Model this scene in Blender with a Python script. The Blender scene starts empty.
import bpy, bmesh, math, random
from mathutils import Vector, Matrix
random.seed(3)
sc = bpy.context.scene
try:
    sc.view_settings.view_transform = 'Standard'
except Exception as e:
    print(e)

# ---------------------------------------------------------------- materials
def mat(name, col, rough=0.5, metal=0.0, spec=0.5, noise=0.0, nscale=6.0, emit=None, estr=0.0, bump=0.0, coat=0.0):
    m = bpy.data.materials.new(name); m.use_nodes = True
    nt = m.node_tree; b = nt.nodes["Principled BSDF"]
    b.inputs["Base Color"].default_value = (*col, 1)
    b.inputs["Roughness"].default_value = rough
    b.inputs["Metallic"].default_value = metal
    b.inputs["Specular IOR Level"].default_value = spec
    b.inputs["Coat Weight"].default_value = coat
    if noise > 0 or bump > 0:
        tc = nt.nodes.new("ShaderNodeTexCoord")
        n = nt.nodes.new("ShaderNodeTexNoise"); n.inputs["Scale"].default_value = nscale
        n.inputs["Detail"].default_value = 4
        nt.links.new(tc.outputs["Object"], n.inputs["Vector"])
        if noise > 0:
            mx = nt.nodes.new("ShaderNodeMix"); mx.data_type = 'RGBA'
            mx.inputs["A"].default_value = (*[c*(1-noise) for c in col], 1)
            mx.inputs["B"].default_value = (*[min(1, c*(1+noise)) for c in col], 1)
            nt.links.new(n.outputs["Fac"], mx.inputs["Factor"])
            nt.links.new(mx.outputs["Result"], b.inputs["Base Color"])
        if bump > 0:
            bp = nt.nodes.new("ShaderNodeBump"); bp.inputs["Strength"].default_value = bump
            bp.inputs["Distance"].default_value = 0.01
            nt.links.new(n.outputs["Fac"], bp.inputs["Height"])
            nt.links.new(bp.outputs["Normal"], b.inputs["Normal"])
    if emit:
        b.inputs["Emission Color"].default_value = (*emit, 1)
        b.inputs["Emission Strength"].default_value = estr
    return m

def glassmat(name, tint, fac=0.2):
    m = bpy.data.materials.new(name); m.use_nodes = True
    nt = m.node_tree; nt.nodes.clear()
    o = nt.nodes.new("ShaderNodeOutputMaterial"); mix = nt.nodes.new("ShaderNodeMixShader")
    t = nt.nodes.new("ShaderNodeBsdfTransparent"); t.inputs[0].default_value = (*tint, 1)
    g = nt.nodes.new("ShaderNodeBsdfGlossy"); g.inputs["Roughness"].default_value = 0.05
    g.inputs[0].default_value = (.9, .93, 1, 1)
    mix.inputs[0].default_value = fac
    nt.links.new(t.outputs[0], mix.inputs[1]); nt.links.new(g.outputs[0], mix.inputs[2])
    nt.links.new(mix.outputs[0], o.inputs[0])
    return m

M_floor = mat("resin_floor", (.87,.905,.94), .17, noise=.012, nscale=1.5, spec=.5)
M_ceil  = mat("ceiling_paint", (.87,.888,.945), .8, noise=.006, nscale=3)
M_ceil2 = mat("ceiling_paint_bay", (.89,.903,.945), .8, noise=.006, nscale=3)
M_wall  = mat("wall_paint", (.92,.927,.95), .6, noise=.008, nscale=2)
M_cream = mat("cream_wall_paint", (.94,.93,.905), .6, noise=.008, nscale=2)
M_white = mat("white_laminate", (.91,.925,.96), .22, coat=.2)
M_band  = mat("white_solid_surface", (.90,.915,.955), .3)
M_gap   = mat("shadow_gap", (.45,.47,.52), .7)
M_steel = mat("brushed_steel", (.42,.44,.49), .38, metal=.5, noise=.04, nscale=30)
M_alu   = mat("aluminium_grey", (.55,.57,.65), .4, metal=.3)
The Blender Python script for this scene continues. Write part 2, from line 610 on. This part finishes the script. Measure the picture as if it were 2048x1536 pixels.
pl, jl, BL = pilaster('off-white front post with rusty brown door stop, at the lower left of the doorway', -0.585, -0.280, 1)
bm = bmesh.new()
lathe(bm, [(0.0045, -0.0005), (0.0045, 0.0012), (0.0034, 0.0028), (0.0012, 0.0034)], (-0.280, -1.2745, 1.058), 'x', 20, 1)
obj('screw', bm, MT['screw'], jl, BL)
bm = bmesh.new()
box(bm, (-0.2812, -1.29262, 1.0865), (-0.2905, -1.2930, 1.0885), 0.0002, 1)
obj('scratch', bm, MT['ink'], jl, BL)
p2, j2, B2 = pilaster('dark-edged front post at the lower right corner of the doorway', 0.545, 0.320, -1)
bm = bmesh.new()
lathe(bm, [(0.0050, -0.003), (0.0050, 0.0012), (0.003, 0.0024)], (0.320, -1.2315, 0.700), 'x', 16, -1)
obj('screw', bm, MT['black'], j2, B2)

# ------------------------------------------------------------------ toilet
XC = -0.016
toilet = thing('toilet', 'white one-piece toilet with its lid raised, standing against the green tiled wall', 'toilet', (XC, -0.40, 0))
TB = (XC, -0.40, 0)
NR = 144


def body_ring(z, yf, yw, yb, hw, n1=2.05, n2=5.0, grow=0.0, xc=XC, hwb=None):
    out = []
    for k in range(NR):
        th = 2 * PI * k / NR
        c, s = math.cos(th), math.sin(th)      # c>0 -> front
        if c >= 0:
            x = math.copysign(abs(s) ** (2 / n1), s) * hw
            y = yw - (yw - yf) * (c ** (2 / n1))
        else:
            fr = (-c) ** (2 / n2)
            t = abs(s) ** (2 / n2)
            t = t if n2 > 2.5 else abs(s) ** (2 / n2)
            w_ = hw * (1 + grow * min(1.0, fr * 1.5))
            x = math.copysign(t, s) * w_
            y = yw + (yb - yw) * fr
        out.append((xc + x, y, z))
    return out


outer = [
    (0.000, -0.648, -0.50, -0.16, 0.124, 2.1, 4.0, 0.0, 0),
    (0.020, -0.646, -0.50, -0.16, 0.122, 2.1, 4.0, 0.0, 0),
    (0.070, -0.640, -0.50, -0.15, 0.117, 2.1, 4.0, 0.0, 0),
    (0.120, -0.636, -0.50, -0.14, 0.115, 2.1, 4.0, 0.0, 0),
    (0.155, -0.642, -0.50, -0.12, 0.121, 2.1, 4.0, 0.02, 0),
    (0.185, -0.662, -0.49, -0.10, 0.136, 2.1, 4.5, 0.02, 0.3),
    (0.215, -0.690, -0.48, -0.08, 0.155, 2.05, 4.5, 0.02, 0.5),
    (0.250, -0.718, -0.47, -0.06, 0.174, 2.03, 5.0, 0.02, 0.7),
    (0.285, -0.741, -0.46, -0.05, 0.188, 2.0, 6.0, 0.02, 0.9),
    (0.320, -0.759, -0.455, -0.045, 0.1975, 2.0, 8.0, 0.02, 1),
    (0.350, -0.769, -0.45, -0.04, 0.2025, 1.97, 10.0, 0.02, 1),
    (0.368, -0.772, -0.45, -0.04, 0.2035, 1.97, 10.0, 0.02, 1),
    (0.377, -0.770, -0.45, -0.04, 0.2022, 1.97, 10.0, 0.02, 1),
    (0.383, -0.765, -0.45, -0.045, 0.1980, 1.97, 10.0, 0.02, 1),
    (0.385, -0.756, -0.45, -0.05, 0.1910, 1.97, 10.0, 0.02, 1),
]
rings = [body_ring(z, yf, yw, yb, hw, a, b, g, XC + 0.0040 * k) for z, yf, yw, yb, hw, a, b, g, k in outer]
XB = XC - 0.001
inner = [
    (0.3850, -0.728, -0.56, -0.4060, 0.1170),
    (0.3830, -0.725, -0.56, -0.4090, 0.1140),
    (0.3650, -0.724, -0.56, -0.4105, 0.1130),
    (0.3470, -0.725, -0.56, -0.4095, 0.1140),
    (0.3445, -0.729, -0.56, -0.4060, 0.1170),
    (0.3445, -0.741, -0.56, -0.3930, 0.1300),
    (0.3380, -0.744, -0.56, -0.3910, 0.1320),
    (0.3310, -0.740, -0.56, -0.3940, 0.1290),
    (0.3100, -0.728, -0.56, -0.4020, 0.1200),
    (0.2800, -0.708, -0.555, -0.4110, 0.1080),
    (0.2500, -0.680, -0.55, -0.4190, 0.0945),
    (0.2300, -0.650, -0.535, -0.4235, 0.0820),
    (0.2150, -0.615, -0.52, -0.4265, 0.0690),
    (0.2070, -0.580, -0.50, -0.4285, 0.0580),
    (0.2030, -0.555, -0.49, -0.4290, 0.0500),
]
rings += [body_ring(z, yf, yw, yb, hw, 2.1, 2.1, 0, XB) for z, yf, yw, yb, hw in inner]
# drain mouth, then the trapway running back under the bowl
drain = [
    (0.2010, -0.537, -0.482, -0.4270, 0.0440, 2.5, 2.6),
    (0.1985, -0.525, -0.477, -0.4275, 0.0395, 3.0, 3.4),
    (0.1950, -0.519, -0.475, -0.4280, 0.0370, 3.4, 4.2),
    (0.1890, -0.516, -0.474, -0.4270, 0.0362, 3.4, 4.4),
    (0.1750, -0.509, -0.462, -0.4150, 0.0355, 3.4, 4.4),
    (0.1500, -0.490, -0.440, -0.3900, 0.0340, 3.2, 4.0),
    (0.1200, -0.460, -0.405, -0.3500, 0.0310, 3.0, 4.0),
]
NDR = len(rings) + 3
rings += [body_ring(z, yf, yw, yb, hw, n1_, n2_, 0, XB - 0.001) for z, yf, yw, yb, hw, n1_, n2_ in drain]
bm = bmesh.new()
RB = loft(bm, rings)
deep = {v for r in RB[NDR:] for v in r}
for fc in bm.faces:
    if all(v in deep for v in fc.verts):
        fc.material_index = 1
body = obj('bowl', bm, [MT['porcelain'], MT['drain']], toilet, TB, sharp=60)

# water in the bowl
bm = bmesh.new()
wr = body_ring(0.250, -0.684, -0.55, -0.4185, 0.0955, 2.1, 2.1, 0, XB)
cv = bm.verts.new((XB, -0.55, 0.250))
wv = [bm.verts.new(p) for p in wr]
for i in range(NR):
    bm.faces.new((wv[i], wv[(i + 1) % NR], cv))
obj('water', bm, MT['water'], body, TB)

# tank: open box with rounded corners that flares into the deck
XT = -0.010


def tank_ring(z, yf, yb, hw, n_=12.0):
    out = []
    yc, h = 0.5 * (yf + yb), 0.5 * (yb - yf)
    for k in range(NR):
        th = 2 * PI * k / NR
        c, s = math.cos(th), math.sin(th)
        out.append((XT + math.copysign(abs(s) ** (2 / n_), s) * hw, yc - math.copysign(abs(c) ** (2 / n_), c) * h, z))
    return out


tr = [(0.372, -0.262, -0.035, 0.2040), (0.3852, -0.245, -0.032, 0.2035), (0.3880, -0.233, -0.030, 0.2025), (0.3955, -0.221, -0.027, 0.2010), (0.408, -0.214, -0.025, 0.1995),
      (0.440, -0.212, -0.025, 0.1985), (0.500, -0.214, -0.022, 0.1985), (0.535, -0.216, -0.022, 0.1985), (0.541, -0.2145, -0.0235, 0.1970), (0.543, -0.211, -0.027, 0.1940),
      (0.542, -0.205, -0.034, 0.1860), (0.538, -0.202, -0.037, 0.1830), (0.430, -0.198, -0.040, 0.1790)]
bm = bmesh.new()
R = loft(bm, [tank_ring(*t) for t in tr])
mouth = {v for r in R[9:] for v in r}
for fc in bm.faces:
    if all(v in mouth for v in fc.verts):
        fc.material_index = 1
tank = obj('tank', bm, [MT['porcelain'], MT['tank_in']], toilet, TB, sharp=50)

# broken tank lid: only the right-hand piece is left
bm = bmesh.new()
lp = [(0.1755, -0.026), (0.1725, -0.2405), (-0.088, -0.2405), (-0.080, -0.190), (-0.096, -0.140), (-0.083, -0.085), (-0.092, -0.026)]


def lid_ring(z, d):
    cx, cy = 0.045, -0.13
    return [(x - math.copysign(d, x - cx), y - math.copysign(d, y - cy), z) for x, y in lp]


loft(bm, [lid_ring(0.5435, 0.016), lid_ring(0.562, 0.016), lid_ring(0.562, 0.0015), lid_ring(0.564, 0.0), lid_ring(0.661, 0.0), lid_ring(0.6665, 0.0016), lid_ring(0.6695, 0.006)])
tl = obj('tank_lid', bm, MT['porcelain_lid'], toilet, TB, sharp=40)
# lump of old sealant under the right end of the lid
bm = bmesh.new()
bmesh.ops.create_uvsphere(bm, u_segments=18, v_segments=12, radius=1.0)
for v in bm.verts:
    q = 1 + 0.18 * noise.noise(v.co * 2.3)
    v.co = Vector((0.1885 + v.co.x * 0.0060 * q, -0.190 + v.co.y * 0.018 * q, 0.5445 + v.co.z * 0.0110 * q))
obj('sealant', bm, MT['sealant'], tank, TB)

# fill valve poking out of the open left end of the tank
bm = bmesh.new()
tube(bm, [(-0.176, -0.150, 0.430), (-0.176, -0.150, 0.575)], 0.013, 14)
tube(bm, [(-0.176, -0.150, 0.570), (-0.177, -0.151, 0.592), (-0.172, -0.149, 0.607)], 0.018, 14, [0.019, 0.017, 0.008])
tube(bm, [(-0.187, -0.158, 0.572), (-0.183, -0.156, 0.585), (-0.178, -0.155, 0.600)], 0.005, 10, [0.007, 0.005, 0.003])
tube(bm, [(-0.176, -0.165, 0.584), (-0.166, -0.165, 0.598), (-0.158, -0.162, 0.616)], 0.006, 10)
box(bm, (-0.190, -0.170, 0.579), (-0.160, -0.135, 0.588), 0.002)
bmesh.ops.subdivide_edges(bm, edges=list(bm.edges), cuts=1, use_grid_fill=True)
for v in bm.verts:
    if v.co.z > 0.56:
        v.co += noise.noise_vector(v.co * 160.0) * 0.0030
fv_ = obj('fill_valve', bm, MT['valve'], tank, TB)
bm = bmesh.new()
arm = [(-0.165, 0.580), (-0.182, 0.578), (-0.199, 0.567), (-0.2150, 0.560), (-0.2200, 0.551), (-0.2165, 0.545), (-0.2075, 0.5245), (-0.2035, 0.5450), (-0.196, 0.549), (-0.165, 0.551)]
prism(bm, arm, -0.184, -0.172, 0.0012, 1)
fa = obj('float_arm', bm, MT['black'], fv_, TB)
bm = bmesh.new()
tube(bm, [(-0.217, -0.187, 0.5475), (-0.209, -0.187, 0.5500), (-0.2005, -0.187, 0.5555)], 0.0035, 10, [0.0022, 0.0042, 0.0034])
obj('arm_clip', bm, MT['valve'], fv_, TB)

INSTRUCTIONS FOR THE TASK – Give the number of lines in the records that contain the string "scene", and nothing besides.

ANSWER TO THE EXERCISE – 3